[3D scene scripts]
- - -
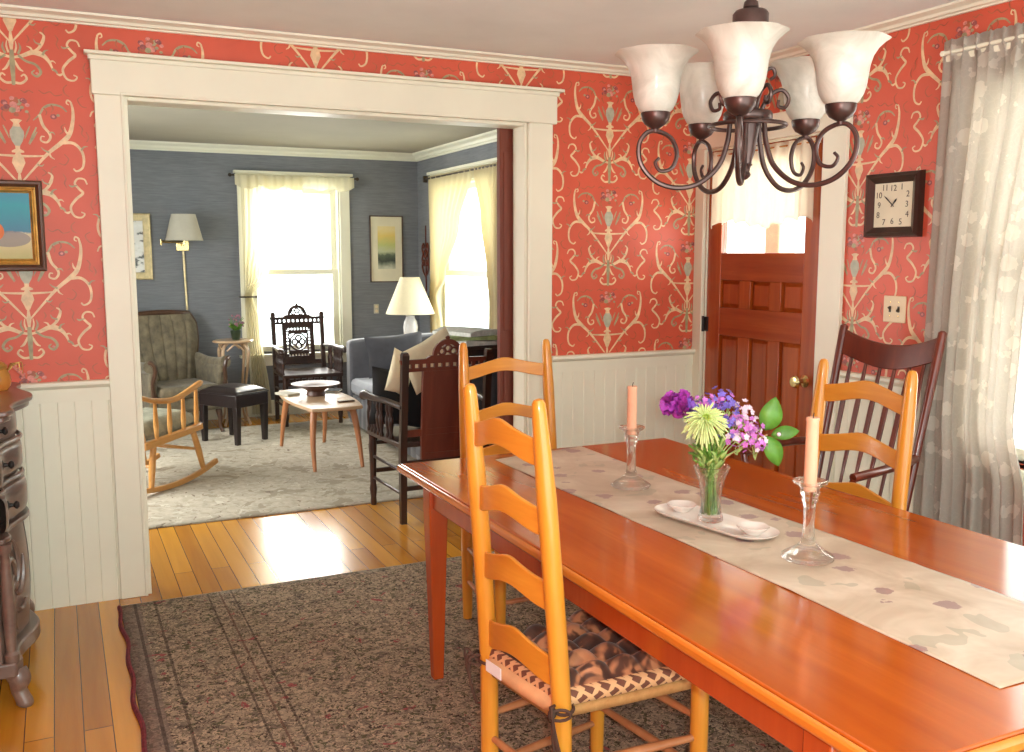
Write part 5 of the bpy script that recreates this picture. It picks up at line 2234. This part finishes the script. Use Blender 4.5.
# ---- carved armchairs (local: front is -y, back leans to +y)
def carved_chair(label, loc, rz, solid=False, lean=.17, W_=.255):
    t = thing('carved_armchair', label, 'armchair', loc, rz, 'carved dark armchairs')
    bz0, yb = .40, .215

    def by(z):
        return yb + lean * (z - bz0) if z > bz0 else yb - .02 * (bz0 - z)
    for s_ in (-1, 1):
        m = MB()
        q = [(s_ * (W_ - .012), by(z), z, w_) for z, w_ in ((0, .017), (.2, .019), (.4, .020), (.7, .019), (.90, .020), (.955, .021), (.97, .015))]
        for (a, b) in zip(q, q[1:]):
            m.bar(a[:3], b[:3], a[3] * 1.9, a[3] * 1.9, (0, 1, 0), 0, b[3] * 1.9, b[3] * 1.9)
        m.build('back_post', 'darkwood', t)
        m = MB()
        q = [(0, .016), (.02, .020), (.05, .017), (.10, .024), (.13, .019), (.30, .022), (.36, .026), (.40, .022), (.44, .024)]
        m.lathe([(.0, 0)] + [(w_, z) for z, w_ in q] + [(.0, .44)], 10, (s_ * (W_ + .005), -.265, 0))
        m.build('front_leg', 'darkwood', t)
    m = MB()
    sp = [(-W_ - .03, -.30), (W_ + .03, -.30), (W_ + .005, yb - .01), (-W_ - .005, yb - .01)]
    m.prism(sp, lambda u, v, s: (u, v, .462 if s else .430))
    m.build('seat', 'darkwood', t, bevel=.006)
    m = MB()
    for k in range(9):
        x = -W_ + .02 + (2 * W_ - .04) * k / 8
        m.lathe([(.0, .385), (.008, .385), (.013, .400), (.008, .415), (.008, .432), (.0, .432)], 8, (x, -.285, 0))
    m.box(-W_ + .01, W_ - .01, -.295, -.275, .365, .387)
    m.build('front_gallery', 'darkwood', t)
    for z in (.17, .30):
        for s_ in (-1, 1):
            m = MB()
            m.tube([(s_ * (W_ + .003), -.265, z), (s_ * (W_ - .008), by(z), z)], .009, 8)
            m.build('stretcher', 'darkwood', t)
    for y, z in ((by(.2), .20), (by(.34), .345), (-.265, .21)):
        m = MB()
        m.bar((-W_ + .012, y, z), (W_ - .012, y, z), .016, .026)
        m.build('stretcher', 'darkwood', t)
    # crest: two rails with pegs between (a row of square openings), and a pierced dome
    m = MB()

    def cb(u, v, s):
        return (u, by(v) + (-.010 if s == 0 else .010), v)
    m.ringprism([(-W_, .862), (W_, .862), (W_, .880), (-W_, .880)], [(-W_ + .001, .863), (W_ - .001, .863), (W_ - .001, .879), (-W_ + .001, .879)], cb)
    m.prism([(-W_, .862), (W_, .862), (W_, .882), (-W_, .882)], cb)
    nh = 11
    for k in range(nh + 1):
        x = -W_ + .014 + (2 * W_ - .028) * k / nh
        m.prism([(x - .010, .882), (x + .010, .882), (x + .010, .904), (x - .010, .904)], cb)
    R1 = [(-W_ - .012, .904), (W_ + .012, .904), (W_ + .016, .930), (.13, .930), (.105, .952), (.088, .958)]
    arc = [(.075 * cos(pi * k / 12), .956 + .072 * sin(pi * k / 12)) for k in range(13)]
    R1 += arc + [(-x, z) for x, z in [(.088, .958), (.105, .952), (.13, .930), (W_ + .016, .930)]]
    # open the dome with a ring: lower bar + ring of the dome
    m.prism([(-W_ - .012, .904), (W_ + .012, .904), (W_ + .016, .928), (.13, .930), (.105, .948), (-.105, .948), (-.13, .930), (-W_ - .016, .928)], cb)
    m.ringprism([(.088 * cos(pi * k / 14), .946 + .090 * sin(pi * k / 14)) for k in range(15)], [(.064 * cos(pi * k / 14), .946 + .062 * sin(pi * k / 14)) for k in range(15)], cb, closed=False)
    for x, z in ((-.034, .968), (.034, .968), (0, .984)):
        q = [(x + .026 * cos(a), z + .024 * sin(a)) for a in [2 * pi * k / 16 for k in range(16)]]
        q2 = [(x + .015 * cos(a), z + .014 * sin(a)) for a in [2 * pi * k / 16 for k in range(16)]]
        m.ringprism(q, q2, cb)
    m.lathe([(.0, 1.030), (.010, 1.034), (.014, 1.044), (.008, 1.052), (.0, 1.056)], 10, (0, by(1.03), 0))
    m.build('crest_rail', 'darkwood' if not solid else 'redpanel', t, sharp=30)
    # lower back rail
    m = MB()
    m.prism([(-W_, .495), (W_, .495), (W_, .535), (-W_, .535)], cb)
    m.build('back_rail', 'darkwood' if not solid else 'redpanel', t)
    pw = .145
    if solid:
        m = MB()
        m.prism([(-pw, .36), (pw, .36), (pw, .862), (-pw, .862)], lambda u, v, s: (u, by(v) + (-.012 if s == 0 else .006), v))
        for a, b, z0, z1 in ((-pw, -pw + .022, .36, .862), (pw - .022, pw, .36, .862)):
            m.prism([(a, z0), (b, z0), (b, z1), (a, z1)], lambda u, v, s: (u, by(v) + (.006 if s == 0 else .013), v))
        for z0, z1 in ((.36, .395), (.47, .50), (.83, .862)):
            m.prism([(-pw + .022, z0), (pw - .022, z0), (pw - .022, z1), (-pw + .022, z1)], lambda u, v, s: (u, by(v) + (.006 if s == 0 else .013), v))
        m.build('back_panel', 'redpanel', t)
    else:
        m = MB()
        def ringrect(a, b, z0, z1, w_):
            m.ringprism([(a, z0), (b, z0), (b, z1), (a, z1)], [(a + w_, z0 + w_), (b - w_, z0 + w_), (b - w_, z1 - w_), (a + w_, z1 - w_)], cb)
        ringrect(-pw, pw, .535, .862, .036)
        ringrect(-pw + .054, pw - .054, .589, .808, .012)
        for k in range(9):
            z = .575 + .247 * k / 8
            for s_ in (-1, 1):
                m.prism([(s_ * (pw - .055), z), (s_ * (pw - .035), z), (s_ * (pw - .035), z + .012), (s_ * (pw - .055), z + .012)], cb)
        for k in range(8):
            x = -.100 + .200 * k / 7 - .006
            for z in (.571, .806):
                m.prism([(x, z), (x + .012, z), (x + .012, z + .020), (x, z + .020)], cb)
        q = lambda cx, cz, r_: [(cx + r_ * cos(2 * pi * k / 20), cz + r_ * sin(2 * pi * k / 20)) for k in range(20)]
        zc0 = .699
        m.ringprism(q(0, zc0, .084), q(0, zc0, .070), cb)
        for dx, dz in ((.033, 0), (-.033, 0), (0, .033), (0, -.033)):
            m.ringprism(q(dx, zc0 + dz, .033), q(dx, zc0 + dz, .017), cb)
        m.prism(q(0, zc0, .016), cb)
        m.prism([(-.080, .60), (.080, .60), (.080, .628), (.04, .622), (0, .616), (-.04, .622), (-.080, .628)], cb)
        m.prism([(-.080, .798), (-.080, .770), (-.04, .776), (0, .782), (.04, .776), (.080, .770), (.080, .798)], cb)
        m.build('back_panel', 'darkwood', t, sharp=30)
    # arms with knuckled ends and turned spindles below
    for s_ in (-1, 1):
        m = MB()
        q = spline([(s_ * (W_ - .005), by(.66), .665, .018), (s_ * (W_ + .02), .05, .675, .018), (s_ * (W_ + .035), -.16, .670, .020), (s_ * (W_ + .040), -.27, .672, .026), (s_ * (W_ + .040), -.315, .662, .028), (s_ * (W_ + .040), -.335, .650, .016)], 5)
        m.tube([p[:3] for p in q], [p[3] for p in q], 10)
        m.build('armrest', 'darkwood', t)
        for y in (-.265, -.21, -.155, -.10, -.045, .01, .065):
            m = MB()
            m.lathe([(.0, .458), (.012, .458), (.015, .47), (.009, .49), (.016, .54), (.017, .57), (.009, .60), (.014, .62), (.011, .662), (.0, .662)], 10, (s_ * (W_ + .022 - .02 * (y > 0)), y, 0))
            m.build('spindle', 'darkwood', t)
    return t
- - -
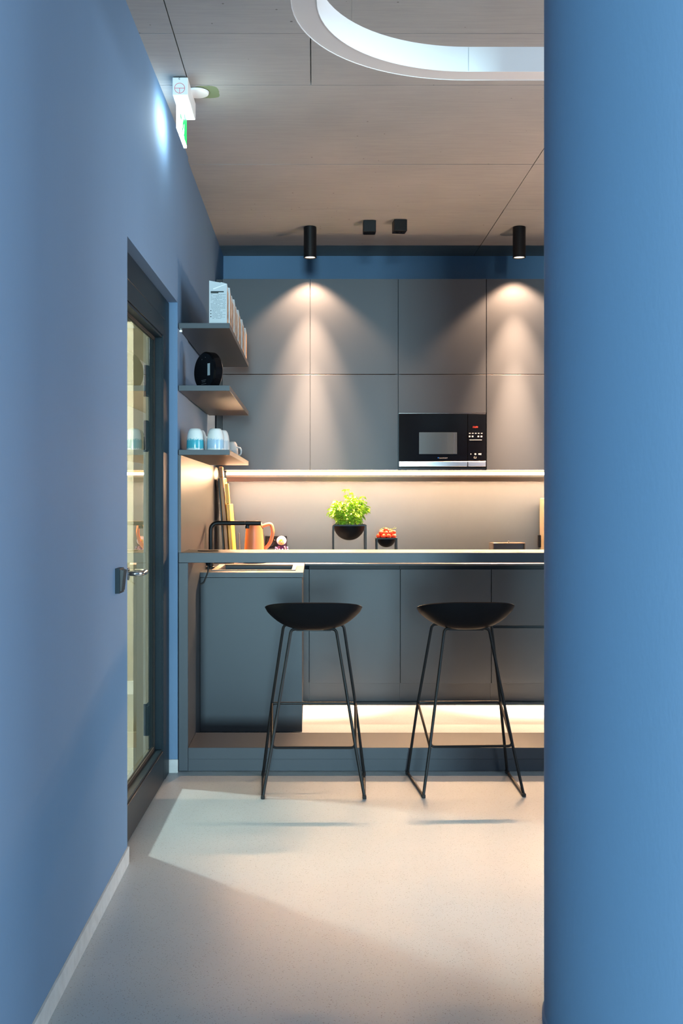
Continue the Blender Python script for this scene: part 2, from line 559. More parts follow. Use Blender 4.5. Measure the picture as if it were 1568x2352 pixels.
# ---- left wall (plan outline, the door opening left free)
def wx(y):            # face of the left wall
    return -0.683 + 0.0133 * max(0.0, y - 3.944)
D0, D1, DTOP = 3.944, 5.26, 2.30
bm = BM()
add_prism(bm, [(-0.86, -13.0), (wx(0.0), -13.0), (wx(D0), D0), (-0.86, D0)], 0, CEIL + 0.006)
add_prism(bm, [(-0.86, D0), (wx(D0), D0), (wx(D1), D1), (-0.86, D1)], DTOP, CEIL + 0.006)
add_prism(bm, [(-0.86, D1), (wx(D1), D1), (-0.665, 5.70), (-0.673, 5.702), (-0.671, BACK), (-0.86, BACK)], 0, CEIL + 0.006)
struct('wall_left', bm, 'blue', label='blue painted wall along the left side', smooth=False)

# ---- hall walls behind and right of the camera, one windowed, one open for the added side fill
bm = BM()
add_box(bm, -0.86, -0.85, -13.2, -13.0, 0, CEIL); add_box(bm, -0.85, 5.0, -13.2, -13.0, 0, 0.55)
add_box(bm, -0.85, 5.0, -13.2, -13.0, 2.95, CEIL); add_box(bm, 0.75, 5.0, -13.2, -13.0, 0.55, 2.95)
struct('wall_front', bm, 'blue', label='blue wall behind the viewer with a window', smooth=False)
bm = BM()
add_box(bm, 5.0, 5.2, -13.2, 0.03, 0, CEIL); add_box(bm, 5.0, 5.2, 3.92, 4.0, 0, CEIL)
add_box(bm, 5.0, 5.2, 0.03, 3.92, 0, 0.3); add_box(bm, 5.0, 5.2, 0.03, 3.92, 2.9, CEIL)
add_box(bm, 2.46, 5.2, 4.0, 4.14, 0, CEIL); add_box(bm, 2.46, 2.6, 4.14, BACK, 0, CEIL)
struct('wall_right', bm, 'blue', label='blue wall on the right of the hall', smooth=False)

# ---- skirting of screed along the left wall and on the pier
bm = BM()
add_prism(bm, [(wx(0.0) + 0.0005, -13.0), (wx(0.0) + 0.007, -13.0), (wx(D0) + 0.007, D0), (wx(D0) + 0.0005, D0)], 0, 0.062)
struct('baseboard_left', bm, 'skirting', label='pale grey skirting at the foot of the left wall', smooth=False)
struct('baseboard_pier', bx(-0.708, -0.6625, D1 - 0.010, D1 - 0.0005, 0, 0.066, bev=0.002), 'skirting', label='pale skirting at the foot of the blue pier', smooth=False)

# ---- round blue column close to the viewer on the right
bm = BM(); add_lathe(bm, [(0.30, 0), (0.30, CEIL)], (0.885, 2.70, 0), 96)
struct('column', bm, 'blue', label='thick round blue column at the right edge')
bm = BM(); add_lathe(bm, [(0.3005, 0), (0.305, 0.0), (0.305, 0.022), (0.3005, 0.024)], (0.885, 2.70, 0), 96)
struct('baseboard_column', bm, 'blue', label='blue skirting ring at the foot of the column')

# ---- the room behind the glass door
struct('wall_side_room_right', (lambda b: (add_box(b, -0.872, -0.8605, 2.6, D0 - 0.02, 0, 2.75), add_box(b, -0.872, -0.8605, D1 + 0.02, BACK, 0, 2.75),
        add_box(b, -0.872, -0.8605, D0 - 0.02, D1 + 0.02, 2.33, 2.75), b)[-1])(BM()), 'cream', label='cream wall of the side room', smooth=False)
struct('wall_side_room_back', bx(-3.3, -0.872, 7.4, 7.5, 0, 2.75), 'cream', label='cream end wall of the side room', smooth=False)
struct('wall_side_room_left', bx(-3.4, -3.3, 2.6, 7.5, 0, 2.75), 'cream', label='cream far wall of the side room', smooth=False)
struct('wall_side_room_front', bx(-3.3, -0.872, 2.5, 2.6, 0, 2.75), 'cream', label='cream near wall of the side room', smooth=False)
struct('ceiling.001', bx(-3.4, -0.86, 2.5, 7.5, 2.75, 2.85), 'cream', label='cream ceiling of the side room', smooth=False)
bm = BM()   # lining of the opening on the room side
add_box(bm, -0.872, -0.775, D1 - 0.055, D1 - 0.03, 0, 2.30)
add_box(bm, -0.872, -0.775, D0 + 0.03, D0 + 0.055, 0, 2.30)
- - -
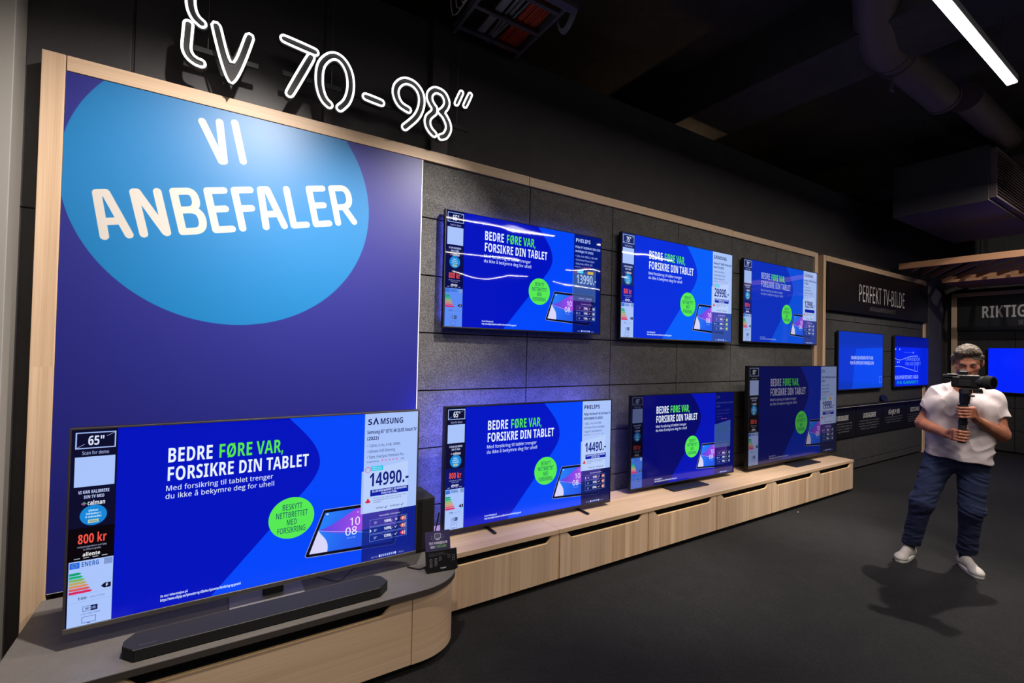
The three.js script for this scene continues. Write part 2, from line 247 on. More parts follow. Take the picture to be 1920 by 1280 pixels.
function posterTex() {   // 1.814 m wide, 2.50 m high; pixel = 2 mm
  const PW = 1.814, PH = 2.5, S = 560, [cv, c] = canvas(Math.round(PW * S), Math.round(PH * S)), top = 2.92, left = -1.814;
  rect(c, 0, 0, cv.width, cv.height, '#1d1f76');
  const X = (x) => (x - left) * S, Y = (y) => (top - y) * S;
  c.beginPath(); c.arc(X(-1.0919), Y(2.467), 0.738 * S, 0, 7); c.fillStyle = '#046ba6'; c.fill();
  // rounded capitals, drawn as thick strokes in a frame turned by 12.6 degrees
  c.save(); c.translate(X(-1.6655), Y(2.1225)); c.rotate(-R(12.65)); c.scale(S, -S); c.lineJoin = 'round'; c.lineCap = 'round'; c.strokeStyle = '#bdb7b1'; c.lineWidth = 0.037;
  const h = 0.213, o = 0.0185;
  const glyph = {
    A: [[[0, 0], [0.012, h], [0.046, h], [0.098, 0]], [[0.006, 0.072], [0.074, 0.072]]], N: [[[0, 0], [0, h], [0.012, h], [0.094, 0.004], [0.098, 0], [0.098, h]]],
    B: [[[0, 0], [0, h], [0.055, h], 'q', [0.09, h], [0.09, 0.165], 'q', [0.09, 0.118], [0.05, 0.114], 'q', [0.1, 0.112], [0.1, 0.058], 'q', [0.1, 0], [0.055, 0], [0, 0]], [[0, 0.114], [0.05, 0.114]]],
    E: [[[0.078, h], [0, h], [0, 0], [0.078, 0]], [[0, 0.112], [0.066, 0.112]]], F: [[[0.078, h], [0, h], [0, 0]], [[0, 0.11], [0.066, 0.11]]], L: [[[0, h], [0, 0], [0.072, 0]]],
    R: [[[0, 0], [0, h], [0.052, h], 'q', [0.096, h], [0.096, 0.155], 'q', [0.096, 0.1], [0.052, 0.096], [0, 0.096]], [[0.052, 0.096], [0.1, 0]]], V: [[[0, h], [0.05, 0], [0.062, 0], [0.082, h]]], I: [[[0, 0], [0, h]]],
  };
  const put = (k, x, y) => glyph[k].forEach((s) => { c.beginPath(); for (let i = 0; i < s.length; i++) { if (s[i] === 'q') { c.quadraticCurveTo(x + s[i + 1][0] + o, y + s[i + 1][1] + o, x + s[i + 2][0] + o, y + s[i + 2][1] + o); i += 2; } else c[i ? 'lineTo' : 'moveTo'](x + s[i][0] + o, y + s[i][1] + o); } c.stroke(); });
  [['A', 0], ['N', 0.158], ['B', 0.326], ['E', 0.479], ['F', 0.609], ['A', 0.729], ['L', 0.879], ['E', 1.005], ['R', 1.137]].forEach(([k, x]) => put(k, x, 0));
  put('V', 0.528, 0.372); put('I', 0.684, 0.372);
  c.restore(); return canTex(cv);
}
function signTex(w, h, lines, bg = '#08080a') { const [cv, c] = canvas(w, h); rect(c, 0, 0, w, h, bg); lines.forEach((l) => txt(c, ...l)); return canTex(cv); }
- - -
**WRITTEN TASK:** From the records above, print exactly the lines that run from the line with "Write part 5" to the line with "bz0, yb = .40, .215", inclusive.

**COMPLETE RESPONSE:**
Write part 5 of the bpy script that recreates this picture. It picks up at line 2234. This part finishes the script. Use Blender 4.5.
# ---- carved armchairs (local: front is -y, back leans to +y)
def carved_chair(label, loc, rz, solid=False, lean=.17, W_=.255):
    t = thing('carved_armchair', label, 'armchair', loc, rz, 'carved dark armchairs')
    bz0, yb = .40, .215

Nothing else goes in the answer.